During her freshman year of college, when she was feeling homesick, I had a package of two hundred babies delivered to her. I don’t know what happened to those poor, sweet plastic babies. I may never know. I can only hope that she found it funny.
Regardless, it awoke something inside of me. Something dangerous, something that—three years later—would explode into a whole new facet of my personality.
Senior year of college, with eight months left to graduate, I realised that I had yet to make a real, lasting impact on the culture of the School of Writing, Literature, and Film (pronounced “swilf”, like “milf”, an altogether unfortunate situation). I remembered that you could order packs of hundreds of plastic babies online. I thought of all the nooks and crannies around Moreland Hall.
I knew, then, what I had to do.
With the help of several accomplices, I hid over one hundred plastic babies around that building. They blended in with the old wood; they perched on windowsills, out of reach of the casual observer; they sat at arms-length on rooftops.
When I graduated, it all could have stopped.

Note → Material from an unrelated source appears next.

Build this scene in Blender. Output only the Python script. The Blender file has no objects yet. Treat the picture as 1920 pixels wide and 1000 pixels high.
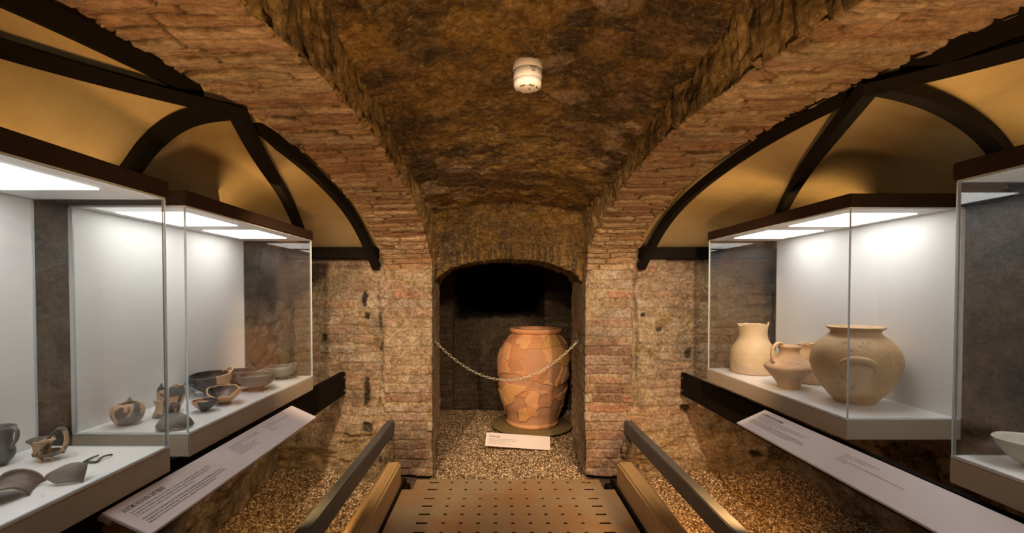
import bpy, bmesh, math, random
import numpy as np
from mathutils import Vector, Matrix

SC = bpy.context.scene
COL = SC.collection
random.seed(7)

# ------------------------------------------------------------------ camera, light, exposure
F_PX, CX, PITCH = 880.0, 928.0, math.radians(1.2)
EYE = (0.0, 0.0, 1.35)
cam_d = bpy.data.cameras.new('camera')
cam_d.sensor_fit = 'HORIZONTAL'
cam_d.sensor_width = 36.0
cam_d.lens = F_PX / 1920 * 36.0
CY = 545.0 + F_PX * math.tan(PITCH)
cam_d.shift_x = (960 - CX) / 1920
cam_d.shift_y = (CY - 500) / 1920
cam_d.clip_start = 0.05
cam = bpy.data.objects.new('camera', cam_d)
cam.location = EYE
cam.rotation_euler = (math.pi / 2 - PITCH, 0, 0)
COL.objects.link(cam)
SC.camera = cam

w = bpy.data.worlds.new('world'); SC.world = w; w.use_nodes = True
w.node_tree.nodes['Background'].inputs[0].default_value = (1.0, 0.62, 0.32, 1)
w.node_tree.nodes['Background'].inputs[1].default_value = 0.10

SC.view_settings.view_transform = 'Standard'
SC.view_settings.look = 'None'
SC.view_settings.gamma = 1.0
SC.view_settings.exposure = 0.0
SC.view_settings.use_curve_mapping = False
SC.cycles.transparent_max_bounces = 40
SC.cycles.max_bounces = 8
SC.cycles.sample_clamp_indirect = 4.0

AMBER = (1.0, 0.50, 0.17)
AMBER2 = (1.0, 0.60, 0.24)
WARM = (1.0, 0.71, 0.45)
def lamp(name, kind, loc, target, energy, color, size=0.1, spot=60, blend=0.6, size_y=None):
    d = bpy.data.lights.new(name, kind)
    d.energy = energy; d.color = color
    if kind == 'AREA':
        d.size = size
        if size_y: d.shape = 'RECTANGLE'; d.size_y = size_y
    else:
        d.shadow_soft_size = size
    if kind == 'SPOT':
        d.spot_size = math.radians(spot); d.spot_blend = blend
    o = bpy.data.objects.new(name, d); COL.objects.link(o)
    o.location = loc
    if target is not None:
        o.rotation_euler = (Vector(target) - Vector(loc)).to_track_quat('-Z', 'Y').to_euler()
    return o
# track spots in the two side bays that graze the end wall
lamp('spot_lamp', 'SPOT', (-0.72, 1.45, 1.84), (-0.74, 3.35, 0.80), 160, WARM, 0.03, 64, 0.8)
lamp('spot_lamp', 'SPOT', (0.90, 1.40, 1.83), (0.98, 3.35, 0.80), 160, WARM, 0.03, 64, 0.8)
# uplights on the canopies of the cases, hidden from the visitor
lamp('uplight_lamp', 'AREA', (-1.22, 2.30, 1.74), (-1.00, 3.0, 2.6), 0.8, AMBER2, 0.8, size_y=0.25)
lamp('uplight_lamp', 'AREA', (-1.25, 1.20, 1.74), (-1.15, 1.2, 2.6), 0.7, AMBER2, 0.8, size_y=0.25)
lamp('uplight_lamp', 'AREA', (1.50, 2.45, 1.74), (1.50, 2.9, 2.6), 0.9, AMBER2, 0.8, size_y=0.25)
lamp('uplight_lamp', 'AREA', (1.55, 1.35, 1.74), (1.55, 1.4, 2.6), 0.9, AMBER2, 0.8, size_y=0.25)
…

There was a moment, standing in the rain, listening to “Time to Say Goodbye” (performed by Andrea Bocelli and Sarah Brightman) for the eight-hundredth time, when I could have stopped myself from placing another baby.
And yet…
I couldn’t tell you why I didn’t take the plastic babies out of my school bag.
It could've been that they weighed so little, occupied such a small space. It could've been that I didn’t want to let go of the fond memories of slipping packs of babies from pocket to pocket, of casually reaching in and placing them as though I were just another bystander. It could simply have been that the hunger that had arisen in me had yet to be satiated.
In the postgrad room in 50 George Square, I found the babies again. It had been only a few months, and yet they brought back a flood of memories. I knew, then, what I had to do.
The babies haunt me still.
Every Tuesday morning during workshop, I see them perched where I left them around the room and wonder what the staff must think. A few tutors have caught me in the act of placing the babies. Some have dared to ask the painful, whispered question: “Why?” Others have given an incredulous—and perhaps scared—laugh and refused to pry further.
They’re out of control, really. They've taking on a life of their own. I’ve gotten good at slipping babies into pockets. Friends have sent me pictures of babies that I forgot I gave them, weeks after it happened. My flatmate and I are constantly engaged in a classic game of “Find the Baby”.
I’m a tyrant.
During my early weeks in Edinburgh, when I was still introducing myself to others in the writing programme, I would be greeted with the words, “Oh, you’re the one with the babies!”
In return, I would laugh, show them the little bag of babies, and offer them one. Some would take me up on the offer; most were content simply knowing that the babies existed.
I had become, in a few short weeks, something of a legend in the cohort: a menace, certainly, but something more. My bag could contain anything, my peers thought; I could reach in and pull out a plastic baby, or a plastic goat, or a foam grow capsule sea creature.
Perhaps it could, once again, have stopped there, if only I didn’t carry my school bag with me everywhere.
You see, you can draw a line of places I’ve been, and retrace my footsteps by the babies that are now all over Edinburgh.
They peer down from shelves in café basements, cling to the walls of pizza places, hide in the darkness behind books yet to be purchased from hundred-year-old bookshops.
“I certainly hope a crime doesn’t happen here,” a friend joked once, as I placed a baby with the utmost care atop a light fixture. I had to stand on the seat to reach the hiding spot and my companions were serving as spotters, ready to tell me if the server was returning.
The implication was clear: once one baby was found, they would find more, and more, and more…
Of course, no crimes have been committed.
The babies, for the most part, have gone untouched, residing where I left them. A few have disappeared. But the real joy of being the Baby Bandit for me isn’t in the act of placing the babies; it’s easy enough to disperse hundreds of plastic babies in a major city.
No, the satisfaction comes from the creeping horror of knowing the babies are there. There's an indescribable–and unparalleled–feeling that comes from watching others discover them “for the first time”, only to look back at previous pictures they’ve taken and see that they’ve been there all along.